Serving Clients in Oregon City, Milwaukie, Lake Oswego, West Linn, Portland, Wilsonville, and Surrounding Areas 

There are three kinds of spousal support (a.k.a. alimony) under Oregon’s divorce statutes. Spousal support is unisex in that either spouse can be the recipient of spousal support from the other. However, due to the fact that most homemaking and child rearing duties are done by the wife in a marriage, it is unusual that a wife would be required to pay spousal support to her ex-husband.

The three kinds of spousal support are: 1) transitional, 2) maintenance, and 3) compensatory.

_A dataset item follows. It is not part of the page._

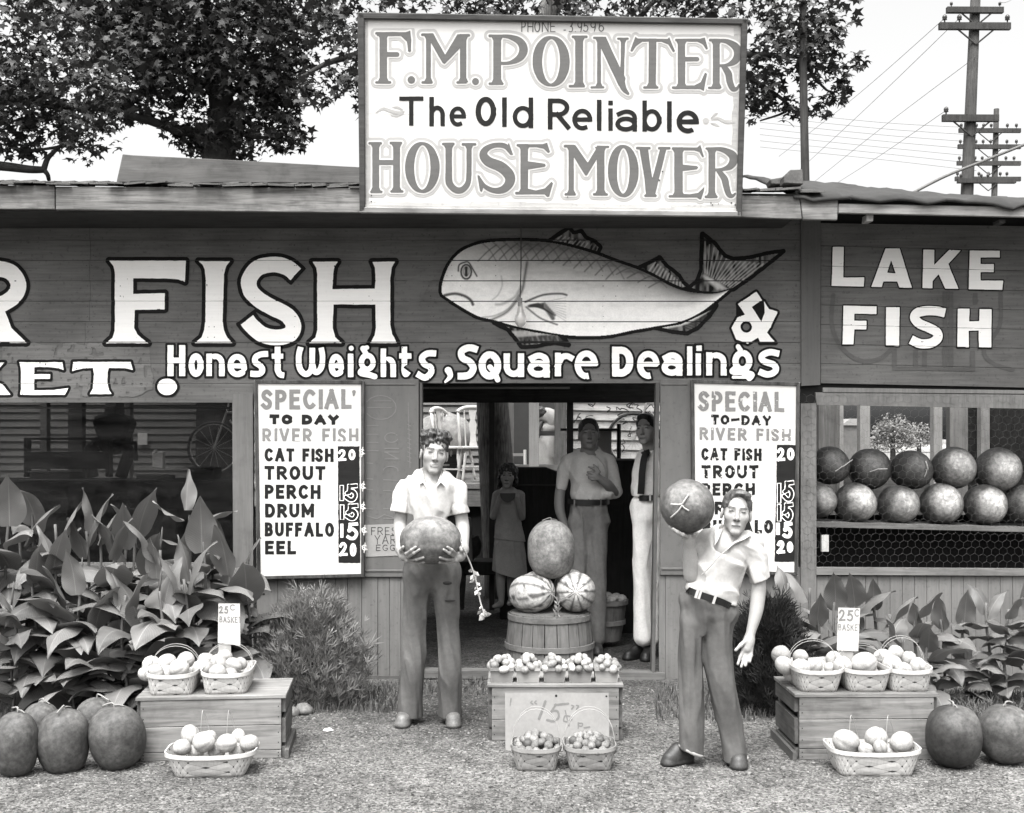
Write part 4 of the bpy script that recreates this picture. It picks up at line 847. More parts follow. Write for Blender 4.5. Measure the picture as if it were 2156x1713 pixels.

  1. Transitional – This spousal support is to assist the dependent spouse to obtain whatever education and training is necessary to allow him/her to prepare for re-entry into the workforce or for advancement in the workforce.
  2. Maintenance – This spousal support is to assist the dependent spouse to maintain a reasonable standard of living.
  3. Compensatory – This spousal support is paid by one ex-spouse to the other when there has been a significant financial or other contribution by the dependent spouse toward the education, training, skills, career, or earning capacity of the other spouse.

Unlike child support, there is no mathematical formula to arrive at the monthly amount of the spousal support or the length. The amount and length are based upon many factors: a) duration of marriage; b) the parties’ education and work experience; c) the parties’ relative earning capacities; d) the financial needs & resources of each party; e) the age & health of each party; f) a party’s custodial or child support obligations; g) the standard of living established during the marriage; and h) any other factor the judge deems just & equitable.

A comprehensive analysis by an experienced divorce attorney can give the husband or the wife a ballpark figure of what amount and what duration of spousal support to expect if the case goes to trial. Most spousal support cases settle prior to trial.